## Start
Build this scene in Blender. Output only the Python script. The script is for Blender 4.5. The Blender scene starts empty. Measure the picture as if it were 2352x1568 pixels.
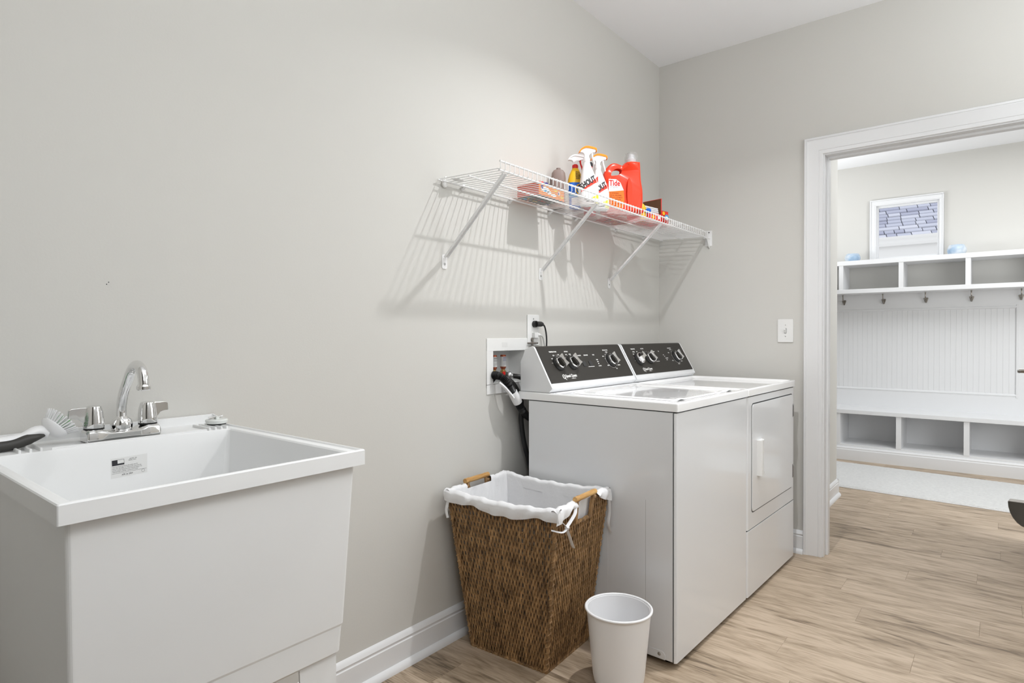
import bpy, bmesh, math, random
from mathutils import Vector, Matrix
SC = bpy.context.scene
COL = SC.collection
random.seed(7)
PI = math.pi

# ------------------------------------------------------------------ camera
cam_d = bpy.data.cameras.new('camera')
cam = bpy.data.objects.new('camera', cam_d)
COL.objects.link(cam)
SC.camera = cam
def cam_axes(yaw, pitch, roll):
    y, p, r = (math.radians(a) for a in (yaw, pitch, roll))
    F = Vector((math.cos(y)*math.cos(p), math.sin(y)*math.cos(p), math.sin(p)))
    R = Vector((math.sin(y), -math.cos(y), 0)); U = R.cross(F)
    return R*math.cos(r)+U*math.sin(r), -R*math.sin(r)+U*math.cos(r), F
_R, _U, _F = cam_axes(38.9651, -0.6136, -0.1151)
cam.matrix_world = Matrix(((_R.x, _U.x, -_F.x, -3.39026), (_R.y, _U.y, -_F.y, -1.60299),
                           (_R.z, _U.z, -_F.z, 1.13634), (0, 0, 0, 1)))
cam_d.sensor_fit = 'HORIZONTAL'
cam_d.sensor_width = 36.0
cam_d.lens = 36.0*1390.62/2352.0
cam_d.clip_start = 0.02
cam_d.clip_end = 200

# ------------------------------------------------------------------ world (overcast daylight outside)
w = bpy.data.worlds.new('daylight'); SC.world = w; w.use_nodes = True
bg = w.node_tree.nodes['Background']
bg.inputs[0].default_value = (0.93, 0.96, 1.0, 1); bg.inputs[1].default_value = 1.7

# ------------------------------------------------------------------ room lamps and added fill lights
def lamp(name, kind, loc, power, size=0.1, color=(1, 1, 1), aim=None, size_y=None, spread=None):
    l = bpy.data.lights.new(name, kind); l.energy = power; l.color = color
    if kind == 'AREA':
        l.size = size
        if size_y: l.shape = 'RECTANGLE'; l.size_y = size_y
        if spread: l.spread = spread
    else:
        l.shadow_soft_size = size
    o = bpy.data.objects.new(name, l); COL.objects.link(o); o.location = loc
    if aim: o.rotation_euler = (Vector(aim)-Vector(loc)).to_track_quat('-Z', 'Y').to_euler()
    return o
cl = lamp('ceiling_lamp', 'AREA', (-1.287, -0.911, 2.70), 15.5, 0.055, (0.985, 0.99, 1.0), aim=(-1.287, -0.911, 0)); cl.data.shape = 'DISK'; cl.data.spread = math.radians(132)
lamp('side_fill', 'AREA', (-1.55, -2.36, 1.45), 17, 1.5, (0.94, 0.975, 1.0), aim=(-2.6, -0.4, 0.9), size_y=1.2)  # added fill from the right; that wall has no window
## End
- _Given problem_
Omit the pictures, then output the rest of the listing exactly.

- _Solution to this exercise_
Build this scene in Blender. Output only the Python script. The script is for Blender 4.5. The Blender scene starts empty. Measure the picture as if it were 2352x1568 pixels.
import bpy, bmesh, math, random
from mathutils import Vector, Matrix
SC = bpy.context.scene
COL = SC.collection
random.seed(7)
PI = math.pi

# ------------------------------------------------------------------ camera
cam_d = bpy.data.cameras.new('camera')
cam = bpy.data.objects.new('camera', cam_d)
COL.objects.link(cam)
SC.camera = cam
def cam_axes(yaw, pitch, roll):
    y, p, r = (math.radians(a) for a in (yaw, pitch, roll))
    F = Vector((math.cos(y)*math.cos(p), math.sin(y)*math.cos(p), math.sin(p)))
    R = Vector((math.sin(y), -math.cos(y), 0)); U = R.cross(F)
    return R*math.cos(r)+U*math.sin(r), -R*math.sin(r)+U*math.cos(r), F
_R, _U, _F = cam_axes(38.9651, -0.6136, -0.1151)
cam.matrix_world = Matrix(((_R.x, _U.x, -_F.x, -3.39026), (_R.y, _U.y, -_F.y, -1.60299),
                           (_R.z, _U.z, -_F.z, 1.13634), (0, 0, 0, 1)))
cam_d.sensor_fit = 'HORIZONTAL'
cam_d.sensor_width = 36.0
cam_d.lens = 36.0*1390.62/2352.0
cam_d.clip_start = 0.02
cam_d.clip_end = 200

# ------------------------------------------------------------------ world (overcast daylight outside)
w = bpy.data.worlds.new('daylight'); SC.world = w; w.use_nodes = True
bg = w.node_tree.nodes['Background']
bg.inputs[0].default_value = (0.93, 0.96, 1.0, 1); bg.inputs[1].default_value = 1.7

# ------------------------------------------------------------------ room lamps and added fill lights
def lamp(name, kind, loc, power, size=0.1, color=(1, 1, 1), aim=None, size_y=None, spread=None):
    l = bpy.data.lights.new(name, kind); l.energy = power; l.color = color
    if kind == 'AREA':
        l.size = size
        if size_y: l.shape = 'RECTANGLE'; l.size_y = size_y
        if spread: l.spread = spread
    else:
        l.shadow_soft_size = size
    o = bpy.data.objects.new(name, l); COL.objects.link(o); o.location = loc
    if aim: o.rotation_euler = (Vector(aim)-Vector(loc)).to_track_quat('-Z', 'Y').to_euler()
    return o
cl = lamp('ceiling_lamp', 'AREA', (-1.287, -0.911, 2.70), 15.5, 0.055, (0.985, 0.99, 1.0), aim=(-1.287, -0.911, 0)); cl.data.shape = 'DISK'; cl.data.spread = math.radians(132)
lamp('side_fill', 'AREA', (-1.55, -2.36, 1.45), 17, 1.5, (0.94, 0.975, 1.0), aim=(-2.6, -0.4, 0.9), size_y=1.2)  # added fill from the right; that wall has no window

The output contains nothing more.